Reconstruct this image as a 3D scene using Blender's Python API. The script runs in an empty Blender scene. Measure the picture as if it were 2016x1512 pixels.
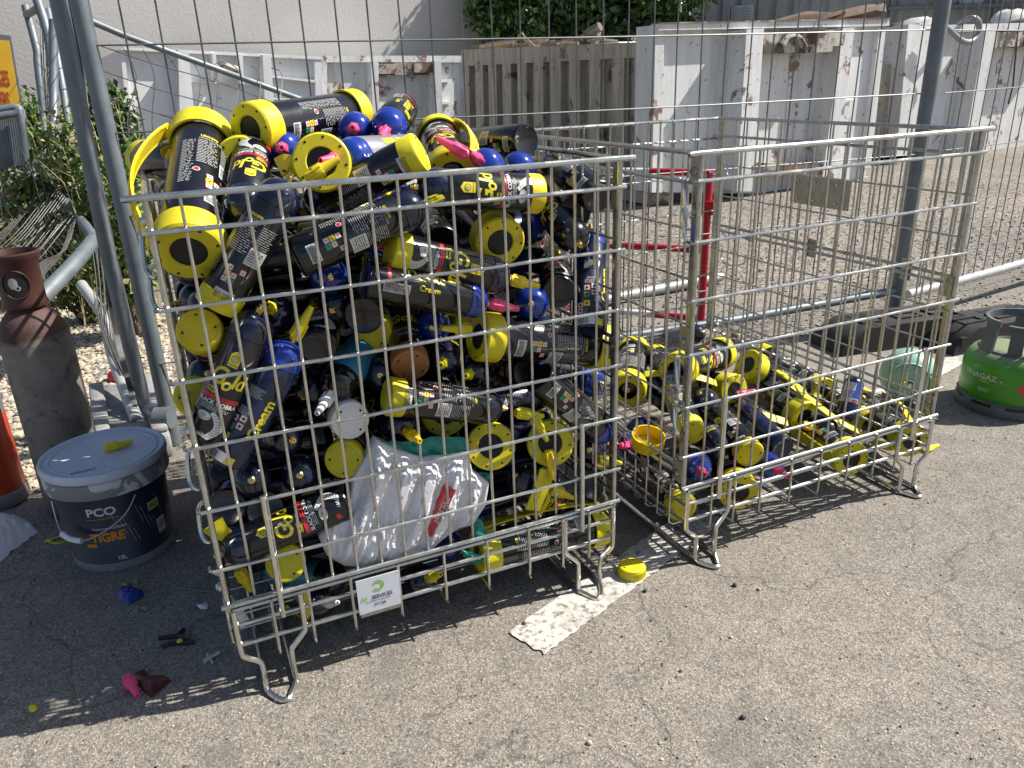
import bpy, bmesh, math, random
import numpy as np
from mathutils import Vector, Matrix, noise
random.seed(7)
R = math.radians
sc = bpy.context.scene
COL = sc.collection

# ------------------------------------------------------------------ camera
CAM_F, CAM_PITCH, CAM_ROLL, CAM_H = 1518.58, 0.376682, -0.0353165, 1.32822
_cp, _sp = math.cos(CAM_PITCH), math.sin(CAM_PITCH)
FW = Vector((0, _cp, -_sp)); _u0 = Vector((0, _sp, _cp)); _r0 = Vector((1, 0, 0))
_cr, _sr = math.cos(CAM_ROLL), math.sin(CAM_ROLL)
RT = _cr * _r0 + _sr * _u0
UP = -_sr * _r0 + _cr * _u0
EYE = Vector((0, 0, CAM_H))
cam_data = bpy.data.cameras.new('camera')
cam = bpy.data.objects.new('camera', cam_data); COL.objects.link(cam)
cam_data.sensor_width = 36.0; cam_data.lens = CAM_F / 2016 * 36.0
cam_data.clip_start = 0.05; cam_data.clip_end = 2000
cam.matrix_world = Matrix(((RT.x, UP.x, -FW.x, 0), (RT.y, UP.y, -FW.y, 0), (RT.z, UP.z, -FW.z, CAM_H), (0, 0, 0, 1)))
sc.camera = cam

# ------------------------------------------------------------------ sky, sun, exposure
SUN_EL, SUN_AZ = 47.0, 11.0          # azimuth counted from +X towards +Y
world = bpy.data.worlds.new('World'); sc.world = world; world.use_nodes = True
wn = world.node_tree.nodes; wl = world.node_tree.links
sky = wn.new('ShaderNodeTexSky'); sky.sky_type = 'NISHITA'; sky.sun_disc = False
sky.sun_elevation = R(SUN_EL); sky.sun_rotation = R(90 - SUN_AZ); sky.dust_density = 1.5
wl.new(sky.outputs[0], wn['Background'].inputs[0]); wn['Background'].inputs[1].default_value = 0.08
sd = bpy.data.lights.new('sun', 'SUN'); sd.energy = 5.0; sd.angle = R(0.5); sd.color = (1.0, 0.95, 0.87)
sun = bpy.data.objects.new('sun', sd); COL.objects.link(sun)
sv = Vector((math.cos(R(SUN_EL)) * math.cos(R(SUN_AZ)), math.cos(R(SUN_EL)) * math.sin(R(SUN_AZ)), math.sin(R(SUN_EL))))
sun.rotation_euler = sv.to_track_quat('Z', 'Y').to_euler(); sun.location = (6, 2, 8)
sc.view_settings.view_transform = 'Standard'; sc.view_settings.look = 'None'
sc.view_settings.exposure = 0.67; sc.view_settings.gamma = 1.0; sc.view_settings.use_curve_mapping = False
sc.render.engine = 'CYCLES'
sc.cycles.max_bounces = 6; sc.cycles.diffuse_bounces = 3; sc.cycles.glossy_bounces = 3
sc.cycles.transparent_max_bounces = 6; sc.cycles.transmission_bounces = 3
sc.cycles.caustics_reflective = False; sc.cycles.caustics_refractive = False

# ------------------------------------------------------------------ sight helpers (pixel of the photo -> place in the yard)
def ray(px, py):
    return FW + (px - 1008) / CAM_F * RT - (py - 756) / CAM_F * UP
def PZ(px, py, z=0.0):
    d = ray(px, py); return EYE + d * ((z - CAM_H) / d.z)
def PD(px, py, dist):
    return EYE + ray(px, py) * dist
def PV(px, py, y0, yaw):              # vertical plane through (0,y0) with direction yaw (degrees)
    n = Vector((-math.sin(R(yaw)), math.cos(R(yaw)), 0)); d = ray(px, py)
    return EYE + d * ((Vector((0, y0, 0)) - EYE).dot(n) / d.dot(n))

# ------------------------------------------------------------------ materials
def new_mat(name):
    m = bpy.data.materials.new(name); m.use_nodes = True
    return m, m.node_tree.nodes, m.node_tree.links, m.node_tree.nodes['Principled BSDF']
def nz(n, l, scale, detail=4, rough=.6, vec=None, dist=0.0):
    t = n.new('ShaderNodeTexNoise'); t.inputs['Scale'].default_value = scale; t.inputs['Detail'].default_value = detail
    t.inputs['Roughness'].default_value = rough; t.inputs['Distortion'].default_value = dist
    if vec is not None: l.new(vec, t.inputs['Vector'])
    return t.outputs['Fac']
def ramp(n, l, fac, stops, interp='LINEAR'):
    r = n.new('ShaderNodeValToRGB'); r.color_ramp.interpolation = interp
    e = r.color_ramp.elements
    while len(e) < len(stops): e.new(.5)
    for k, (p, c) in enumerate(stops):
        e[k].position = p; e[k].color = (c[0], c[1], c[2], 1) if len(c) == 3 else c
    l.new(fac, r.inputs[0]); return r.outputs[0]
def mixc(n, l, fac, a, b, mode='MIX'):
    m = n.new('ShaderNodeMix'); m.data_type = 'RGBA'; m.blend_type = mode
    if isinstance(fac, (int, float)): m.inputs[0].default_value = fac
    else: l.new(fac, m.inputs[0])
    for k, v in ((6, a), (7, b)):
        if isinstance(v, (tuple, list)): m.inputs[k].default_value = (v[0], v[1], v[2], 1)
        else: l.new(v, m.inputs[k])
    return m.outputs[2]
def coord(n, l, scale=(1, 1, 1), kind='Object'):
    t = n.new('ShaderNodeTexCoord'); mp = n.new('ShaderNodeMapping'); mp.inputs['Scale'].default_value = scale
    l.new(t.outputs[kind], mp.inputs[0]); return mp.outputs[0]
def bump(n, l, h, strength, dist, b):
    bp = n.new('ShaderNodeBump'); bp.inputs['Strength'].default_value = strength; bp.inputs['Distance'].default_value = dist
    l.new(h, bp.inputs['Height']); l.new(bp.outputs[0], b.inputs['Normal']); return bp
def simple(name, col, rough=.5, metal=0.0, var=.15, scale=30, coat=0.0, bumpd=0.0, dust=None, each=0.0):
    m, n, l, b = new_mat(name); v = coord(n, l)
    f = nz(n, l, scale, 5, .65, v)
    lo = tuple(c * (1 - var) for c in col); hi = tuple(min(1, c * (1 + var)) for c in col)
    c = ramp(n, l, f, [(.3, lo), (.7, hi)])
    if dust:
        f2 = nz(n, l, scale * .4, 6, .7, v, .5)
        g = ramp(n, l, f2, [(.52, (0, 0, 0)), (.75, (dust[3],) * 3)])
        c = mixc(n, l, g, c, dust[:3])
        rr = ramp(n, l, f2, [(.45, (rough,) * 3), (.75, (min(1, rough + .35),) * 3)]); l.new(rr, b.inputs['Roughness'])
    else: b.inputs['Roughness'].default_value = rough
    if each:
        oi = n.new('ShaderNodeObjectInfo'); tone = ramp(n, l, oi.outputs['Random'], [(0, (1 - each,) * 3), (.5, (1, 1, 1)), (1, (1.0, 1 - each * .35, 1.0))])
        c = mixc(n, l, 1.0, c, tone, 'MULTIPLY')
    l.new(c, b.inputs['Base Color']); b.inputs['Metallic'].default_value = metal
    b.inputs['Coat Weight'].default_value = coat; b.inputs['Coat Roughness'].default_value = .08
    if bumpd: bump(n, l, f, .5, bumpd, b)
    return m
M = {}
DU = (.30, .27, .23)
M['zinc'] = simple('galvanised_wire', (.48, .48, .455), .25, .95, .22, 25, dust=(.25, .23, .20, .2))
M['zinc_bright'] = simple('bright_zinc', (.60, .60, .57), .22, .95, .15, 40)
M['zinc_plate'] = simple('zinc_plate', (.45, .42, .34), .45, .6, .2, 30, dust=DU + (.5,))
M['pipe'] = simple('galvanised_pipe', (.17, .20, .22), .5, .45, .2, 9, bumpd=.0005, dust=(.28, .28, .27, .5))
M['fence_wire'] = simple('fence_wire', (.16, .165, .17), .5, .6, .2, 20)
M['yellow'] = simple('yellow_plastic', (.76, .66, .015), .42, 0, .10, 22, bumpd=.0006, dust=(.26, .235, .07, .65), each=.28)
M['yellow_bright'] = simple('bright_yellow_plastic', (.86, .60, .01), .4, 0, .08, 18, dust=(.40, .30, .05, .4))
M['pink'] = simple('pink_plastic', (.85, .08, .22), .4, 0, .06, 18)
M['white_pl'] = simple('white_plastic', (.78, .78, .76), .4, 0, .05, 18)
M['brown_pl'] = simple('brown_plastic', (.38, .15, .05), .45, 0, .08, 18)
M['blue_dome'] = simple('blue_enamel', (.012, .04, .30), .14, .15, .12, 15, .5, dust=(.10, .13, .24, .25))
M['navy_dome'] = simple('navy_enamel', (.008, .012, .035), .16, .1, .2, 15, .5, dust=(.035, .037, .05, .25))
M['black_dome'] = simple('black_enamel', (.008, .008, .009), .16, .1, .2, 15, .5, dust=(.04, .04, .037, .25))
M['film_black'] = simple('black_label_film', (.006, .006, .009), .2, 0, .2, 12, .25, dust=(.03, .03, .03, .22))
M['film_blue'] = simple('blue_label_film', (.005, .011, .045), .2, 0, .2, 12, .25, dust=(.03, .035, .06, .3))
M['film_silver'] = simple('silver_label_film', (.30, .29, .32), .3, .3, .2, 12, .3)
M['film_aqua'] = simple('aqua_label_film', (.04, .23, .36), .4, .1, .25, 160, .2)
M['brass'] = simple('brass', (.75, .52, .18), .25, 1.0, .1, 30)
M['hole'] = simple('dark_hollow', (.006, .006, .007), .5, 0, .1)
M['p_yellow'] = simple('print_yellow', (.80, .68, .03), .3, 0, .05, 18, .3)
M['p_white'] = simple('print_white', (.66, .66, .64), .35, 0, .06, 60, .3)
M['p_grey'] = simple('print_grey', (.42, .42, .40), .35, 0, .06, 60, .3)
M['p_red'] = simple('print_red', (.58, .025, .035), .3, 0, .05, 18, .3)
M['p_green'] = simple('print_green', (.02, .30, .14), .3, 0, .05, 18, .3)
M['p_black'] = simple('print_black', (.012, .012, .014), .3, 0, .05, 18, .3)
M['p_ggreen'] = simple('print_leaf_green', (.24, .50, .05), .35, 0, .05)
M['p_orange'] = simple('print_orange', (.72, .28, .02), .4, 0, .05)
M['p_blue'] = simple('print_blue', (.03, .08, .40), .35, 0, .05)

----

* _Exercise task_
Transcribe the opening line of the listing above, please, and every line after it through the line with "COL = sc.collection", word for word, without pictures.

* _Reply_
Reconstruct this image as a 3D scene using Blender's Python API. The script runs in an empty Blender scene. Measure the picture as if it were 2016x1512 pixels.
import bpy, bmesh, math, random
import numpy as np
from mathutils import Vector, Matrix, noise
random.seed(7)
R = math.radians
sc = bpy.context.scene
COL = sc.collection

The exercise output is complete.